We must provide honest and up-to-date information about what we are doing to address some of the issues facing our industry, such as conflict diamonds and our sustainable development work in creating minimal damage to the environment because these are issues that strike a deep chord with environmentally-aware younger people.

Moving on to the issue of synthetic diamonds, the WFDB has no problems whatsoever with such stones just as long as they are clearly disclosed. Their production levels are rising and becoming more sophisticated, but most such stones are used in the industrial sector and the number of lab-grown diamonds that are gem-quality is still rather small.

Our paramount concern is that synthetics and the cases of over-grading cause damage to consumer confidence. Synthetics must be clearly marked and sold as such. We have seen cases where synthetics have been added to parcels of natural mined diamonds. We have no tolerance whatsoever for such illegal activity, and the same goes for cases of over-grading, where the means used are becoming more sophisticated, as we saw in the case of the certificates from GIA India that were fraudulently altered. People conducting themselves in this way will be removed as bourse members, where it is found to be the case, and prosecuted for fraudulent activity.

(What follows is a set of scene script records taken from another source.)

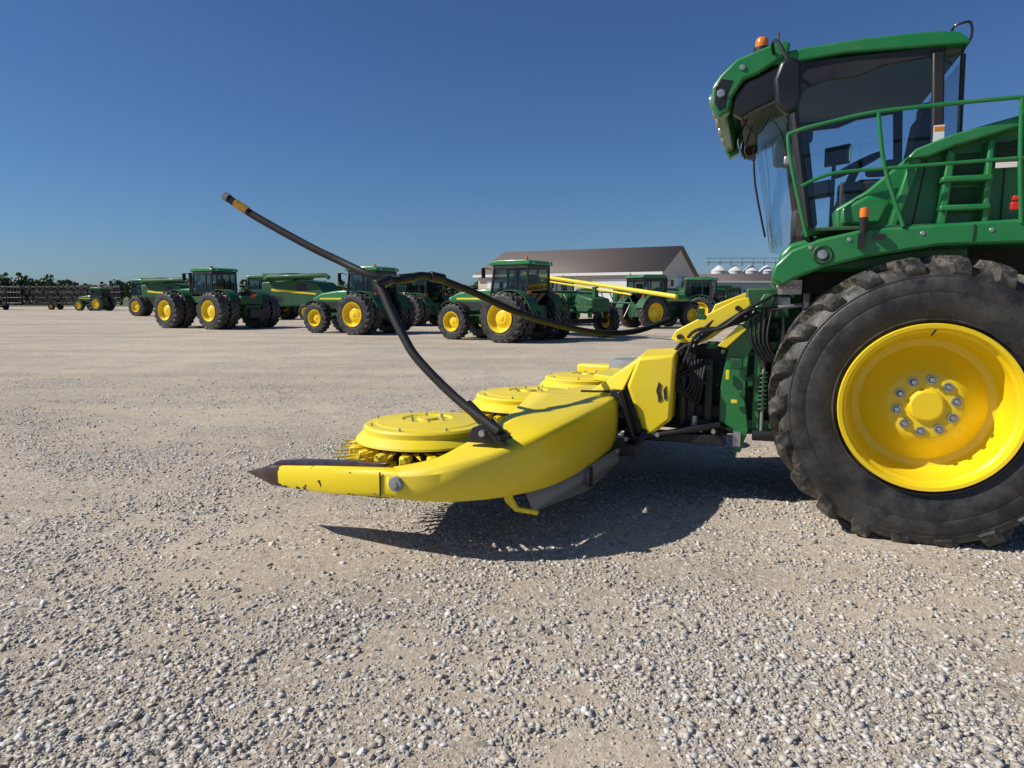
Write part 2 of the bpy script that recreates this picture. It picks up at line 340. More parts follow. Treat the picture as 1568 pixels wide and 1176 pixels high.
h('roof_liner',prism([(-1.35,3.37),(-1.1,3.47),(.18,3.52),(.18,3.47),(-.9,3.42),(-1.12,3.28),(-1.36,3.22)],.68,2.32),LINER,.02)
h('roof_shell',prism([(-1.44,3.47),(-1.2,3.565),(-.9,3.60),(-.5,3.62),(0,3.615),(.13,3.59),(.20,3.53),(.20,3.50),(.0,3.51),(-.6,3.53),(-1.0,3.50)],.60,2.40),GREEN,.025,segs=3)
for w0,w1 in((.56,.72),(2.28,2.44)):
    h('visor_horn',prism([(-1.56,3.36),(-1.50,3.45),(-1.38,3.56),(-1.06,3.66),(-.99,3.64),(-1.0,3.57),(-1.10,3.50),(-1.22,3.43),(-1.32,3.40),(-1.40,3.28),(-1.42,3.18),(-1.50,3.13),(-1.56,3.22)],w0,w1),GREEN,.02,segs=3)
    h('visor_black_cheek',prism([(-1.40,3.16),(-1.38,3.30),(-1.30,3.39),(-1.2,3.43),(-1.02,3.50),(-.98,3.38),(-1.08,3.24),(-1.22,3.18),(-1.33,3.12)],w0+.02,w1-.02),GLOSSB,.015)
    h('visor_inset',prism([(-1.53,3.36),(-1.49,3.42),(-1.40,3.40),(-1.44,3.30),(-1.45,3.20),(-1.50,3.18),(-1.53,3.24)],w0-.006,w0+.01),GLOSSB,.004)
h('visor_front',prism([(-1.56,3.36),(-1.48,3.48),(-1.36,3.54),(-1.34,3.46),(-1.44,3.34),(-1.46,3.20),(-1.53,3.18)],.70,2.30),GREEN,.015)
for w in(.62,.95,1.3,1.7,2.05):
    h('work_lamp',lathe([(.001,-.0),(.05,.0),(.06,.02),(.055,.07)],16,'y',(0,0,0)),LAMP).matrix_local=Matrix.Translation((-1.575,w,3.27))@Matrix.Rotation(R(-90),4,'Z')
h('side_work_lamp',join(lathe([(.001,-.012),(.026,-.01),(.033,0)],16,'y',(-1.485,.552,3.31)),lathe([(.001,-.012),(.018,-.01),(.024,0)],16,'y',(-1.33,.557,3.49))),LAMP)
h('beacon',lathe([(.048,3.65),(.05,3.68),(.048,3.71),(.035,3.73),(.001,3.735)],20,'z',(-1.2,.68,0)),ORANGE)
h('beacon_base',lathe([(.06,3.58),(.06,3.655),(.045,3.66)],20,'z',(-1.2,.68,0)),BLK)
h('antenna',tube([(-1.08,.8,3.62),(-1.08,.8,3.80)],.008,6),BLK)
h('roof_hook',tube([(.08,.66,3.57),(.09,.62,3.63),(.14,.60,3.645),(.19,.6,3.64),(.205,.62,3.55),(.17,.68,3.47),(.19,.78,3.38)],.009,8,3),BLK)
h('mirror_head',prism([(-1.08,3.10),(-1.10,3.28),(-1.06,3.40),(-.98,3.43),(-.91,3.38),(-.90,3.16),(-.93,3.06),(-1.0,3.03)],.20,.30),GLOSSB,.03,segs=3)
h('mirror_arm',tube([(-1.1,.62,3.55),(-1.12,.45,3.60),(-1.08,.3,3.56),(-1.0,.25,3.40)],.014,8,4),BLK)
h('mirror_far',prism([(-1.08,3.10),(-1.10,3.30),(-1.06,3.42),(-.98,3.45),(-.91,3.40),(-.90,3.18),(-.93,3.08)],2.75,2.85),GLOSSB,.03)
h('windshield_bars',join(tube([(-1.30,1.0,3.2),(-1.36,.9,3.0),(-1.30,.85,2.85)],.008,6,3),tube([(-1.25,.8,3.1),(-1.30,.8,2.9),(-1.22,.8,2.82)],.01,6,3),tube([(-1.36,.7,3.2),(-1.22,.68,3.0),(-1.12,.68,3.12)],.007,6,3),box((-1.24,.75,2.84),(.06,.05,.03))),BLK)
h('wiper',tube([(-1.12,1.3,2.25),(-1.22,1.2,2.7),(-1.24,1.15,3.0)],.010,6,3),BLK)
h('small_mirror',box((-.98,.3,2.72),(.05,.05,.06)),STEEL,.01)
h('seat',join(box((-.18,1.5,2.58),(.5,.52,.14)),box((.06,1.5,2.90),(.14,.50,.62),0,R(8)),box((.10,1.5,3.24),(.1,.26,.14)),box((-.15,1.5,2.36),(.3,.3,.34)),box((-.15,1.2,2.74),(.42,.09,.07)),box((-.15,1.8,2.74),(.42,.09,.07))),SEAT,.03,segs=3)
sw=[]
for i in range(25):
    a=2*math.pi*i/24; p=Matrix.Rotation(R(-25),3,'Y')@Vector((.2*math.cos(a),.2*math.sin(a),0)); sw.append((p.x-.40,p.y+1.4,p.z+2.84))
h('steering_wheel',join(tube(sw,.016,8),tube([(-.40,1.4,2.84),(-.55,1.4,2.45),(-.6,1.4,2.16)],.035,8),tube([sw[0],sw[12]],.012,6),tube([sw[6],sw[18]],.012,6)),BLKP)
h('console',join(box((-.25,.98,2.42),(.65,.22,.42)),box((-.2,1.0,2.72),(.09,.07,.16))),BLKP,.02)
h('monitor',join(box((-.60,.9,2.84),(.03,.22,.15),R(50)),box((-.70,1.05,2.60),(.03,.2,.14),R(40)),box((-.62,.92,2.5),(.03,.03,.6))),BLK,.008)
h('monitor_screens',join(box((-.583,.893-.006,2.84),(.014,.19,.12),R(50)),box((-.682,1.045-.006,2.60),(.014,.17,.11),R(40))),SCREEN)
h('instrument_panel',join(box((-.82,.86,2.62),(.10,.12,.70),0,R(-8)),box((-.84,.9,2.30),(.16,.26,.24)),box((-.84,.85,3.02),(.10,.08,.16))),BLKP,.03)
h('warning_decal',box((.045,.618,2.90),(.07,.004,.12)),WHITE)
h('warning_decal_stripe',box((.045,.6145,2.935),(.06,.003,.03)),ORANGE)
h('side_decal',join(box((.36,.155,2.58),(.12,.006,.035)),box((.50,.155,2.61),(.08,.006,.045))),WHITE)
RAIL=.014
h('handrails',join(
 tube([(-.83,.12,2.15),(-.92,.1,2.5),(-.985,.1,2.82),(-.94,.1,2.88),(-.7,.1,2.93),(-.42,.1,2.97),(.06,.1,2.985),(.45,.1,2.99),(1.0,.1,3.0)],RAIL,10,5),
 tube([(-.885,.1,2.50),(-.75,.1,2.56),(-.6,.1,2.585),(-.2,.1,2.595),(.42,.1,2.61),(1.0,.1,2.62)],RAIL*.9,10,4),
 tube([(-.42,.1,2.97),(-.36,.1,2.6),(-.22,.12,2.2)],RAIL,10,4),
 tube([(.40,.1,2.99),(.42,.1,2.6),(.46,.12,2.2)],RAIL,10,4)),GREEN)
h('side_beacon',lathe([(.027,2.265),(.03,2.30),(.026,2.33),(.001,2.34)],16,'z',(-.47,.1,0)),ORANGE)
h('side_beacon_base',join(lathe([(.018,2.12),(.024,2.2),(.03,2.268)],12,'z',(-.47,.1,0)),bx(-.50,-.46,.07,.12,2.06,2.16),bx(-.40,-.33,.08,.12,2.12,2.15)),BLK)
h('red_switch',join(box((.42,.13,2.31),(.05,.04,.05)),box((.42,.13,2.36),(.035,.05,.03))),RED,.006)
h('feed_housing',prism([(-2.05,.55),(-2.05,1.05),(-1.5,1.25),(-.8,1.5),(-.8,.7),(-1.4,.5)],1.0,2.05),BLK,.03)
h('feed_housing_side',join(prism([(-1.95,.62),(-1.95,1.15),(-1.6,1.32),(-1.25,1.35),(-1.2,.62)],.86,1.0),box((-1.7,.8,.9),(.1,.1,.5)),box((-1.55,.78,.75),(.3,.08,.12))),BLKP,.02)
h('link_plate',join(prism([(-1.42,.95),(-1.36,1.35),(-1.22,1.55),(-1.10,1.75),(-1.02,1.72),(-1.10,1.45),(-1.2,1.25),(-1.22,.9),(-1.18,.62),(-1.24,.42),(-1.30,.44),(-1.30,.62),(-1.42,.68)],.68,.74),
   bx(-1.16,-1.10,.72,.78,.62,1.6),bx(-1.38,-.95,.74,.80,1.28,1.36),bx(-1.20,-.85,.76,.84,.62,.70)),GREEN,.008)
h('link_plate_inner',join(bx(-1.25,-.8,.86,.95,.55,1.8),bx(-1.1,-.9,.7,.86,1.55,1.75),bx(-1.0,-.85,.72,.9,.9,1.3)),GREEND,.02)
spr=[(-1.08+.035*math.cos(i*.9),.70+.035*math.sin(i*.9),.78+i*.0052) for i in range(66)]
h('spring',tube(spr,.009,6),GREEND)
h('hydraulic_ram',join(tube([(-1.08,.70,1.15),(-1.08,.70,1.50)],.035,14),tube([(-1.75,.70,.7),(-1.2,.72,.58)],.03,12),tube([(-1.15,.68,.58),(-.85,.7,.58)],.045,14)),BLK)
h('hydraulic_rod',join(tube([(-1.08,.70,.62),(-1.08,.70,1.15)],.016,12),tube([(-1.62,.66,.72),(-1.62,.66,.55)],.03,12),bx(-1.3,-1.24,.64,.70,.48,.60)),STEEL)
h('coupler_block',join(bx(-1.0,-.82,.66,.8,1.74,1.86),bx(-1.12,-.9,.7,.8,1.66,1.72),*[tube([(-1.0+i*.05,.64,1.80),(-1.0+i*.05,.60,1.80)],.016,10) for i in range(4)],tube([(-1.15,.7,1.62),(-.8,.72,1.66)],.02,8)),STEEL,.004)
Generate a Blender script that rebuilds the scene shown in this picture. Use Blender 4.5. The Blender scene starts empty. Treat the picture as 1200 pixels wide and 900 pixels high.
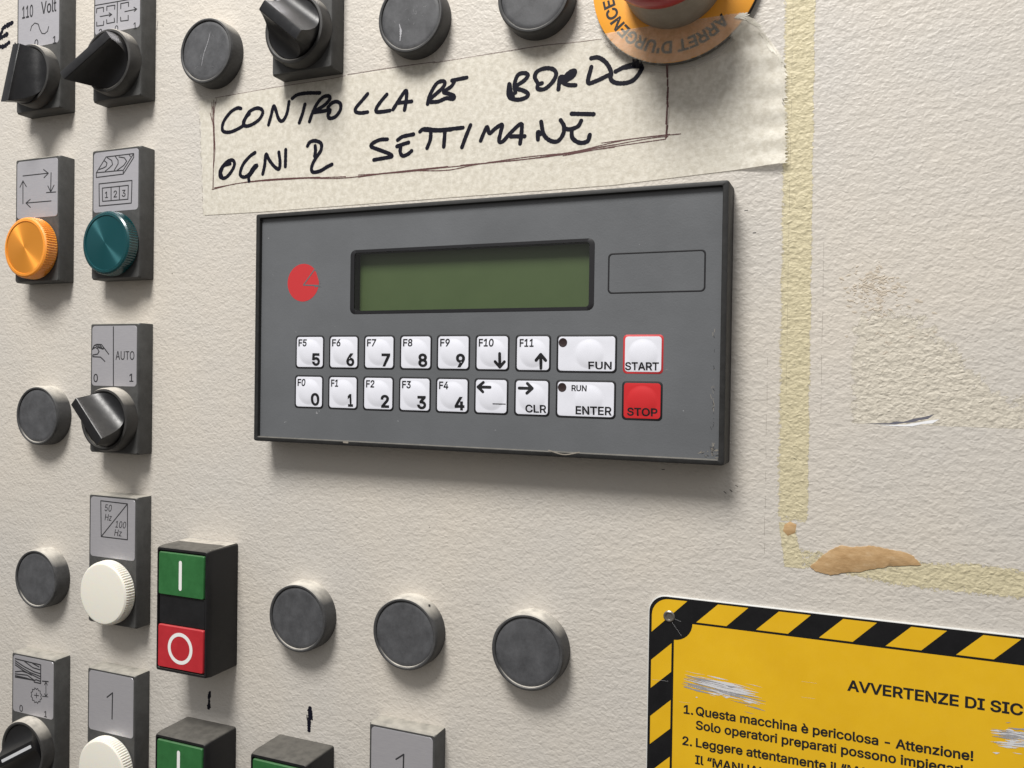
# A worn machine control cabinet front: push buttons, selector switches, an operator
# terminal, handwritten tape and a yellow warning sign.  All lengths below are in millimetres
# on the cabinet front: X to the right, Y up, H out of the sheet towards the viewer.
import bpy, bmesh, math, random
from mathutils import Matrix, Vector
from mathutils.geometry import tessellate_polygon

scene = bpy.context.scene
COL = scene.collection
MM = 0.001

# ---------------------------------------------------------------- camera
def to_world(x, y, h):
    return Vector((x * MM, -h * MM, y * MM))

cam_data = bpy.data.cameras.new("camera")
cam = bpy.data.objects.new("camera", cam_data)
COL.objects.link(cam)
cam_data.sensor_width = 36.0
cam_data.lens = 29.26
cam_data.clip_start = 0.01
cam_data.clip_end = 50.0
axes = [(0.92600945, 0.01440118, -0.37722555), (-0.01745291, 0.99983677, -0.00467288), (0.37709668, 0.01091081, 0.92610963)]
mw = Matrix.Identity(4)
for i, a in enumerate(axes):
    v = to_world(*a) / MM
    for r in range(3):
        mw[r][i] = v[r]
mw.translation = to_world(124.0332, 3.5887, 304.6125)
cam.matrix_world = mw
scene.camera = cam

# ---------------------------------------------------------------- light: a lamp above right, a dim room all round
world = bpy.data.worlds.new("World")
scene.world = world
world.use_nodes = True
wn = world.node_tree.nodes
wl = world.node_tree.links
bg = wn["Background"]
bg.inputs["Strength"].default_value = 0.70
tc = wn.new("ShaderNodeTexCoord")
sp = wn.new("ShaderNodeSeparateXYZ")
mr = wn.new("ShaderNodeMapRange")
mr.inputs["From Min"].default_value = -1.0
mr.inputs["From Max"].default_value = 1.0
cr = wn.new("ShaderNodeValToRGB")
cr.color_ramp.elements[0].color = (0.17, 0.15, 0.125, 1)
cr.color_ramp.elements[1].color = (1.25, 1.26, 1.30, 1)
e = cr.color_ramp.elements.new(0.5)
e.color = (0.305, 0.292, 0.275, 1)
wl.new(tc.outputs["Generated"], sp.inputs[0])
wl.new(sp.outputs["Z"], mr.inputs["Value"])
wl.new(mr.outputs[0], cr.inputs[0])
wl.new(cr.outputs[0], bg.inputs["Color"])

def lamp(name, loc, target, size, power, color):
    d = bpy.data.lights.new(name, "AREA")
    d.shape = "DISK"
    d.size = size
    d.energy = power
    d.color = color
    o = bpy.data.objects.new(name, d)
    COL.objects.link(o)
    o.location = to_world(*loc)
    o.rotation_euler = (to_world(*target) - to_world(*loc)).to_track_quat("-Z", "Y").to_euler()
    return o

lamp("hall_lamp", (-120, 960, 660), (-10, 0, 0), 0.41, 19.5, (1.0, 0.975, 0.935))

scene.view_settings.view_transform = "Standard"
scene.view_settings.look = "None"
scene.view_settings.exposure = 0.0
scene.view_settings.gamma = 1.0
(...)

I would like to finish — as I began — on an optimistic note. During troubled times, it is sometimes difficult to remember that this is a large and powerful global trade that is self-regulated to an extent that is hardly seen in other sectors. The year 2014 saw record diamond jewellery sales of $81 billion and although last year was a challenging one, sales are expected to be of a similar level. We know that China is slowing down, but India is on a strong growth path, and in both countries, the numbers of middle class citizens is growing. Indeed, there are expected to be 100 million new middle class households in the major diamond consumer markets by 2019 — and that means rising sales opportunities for the diamond business.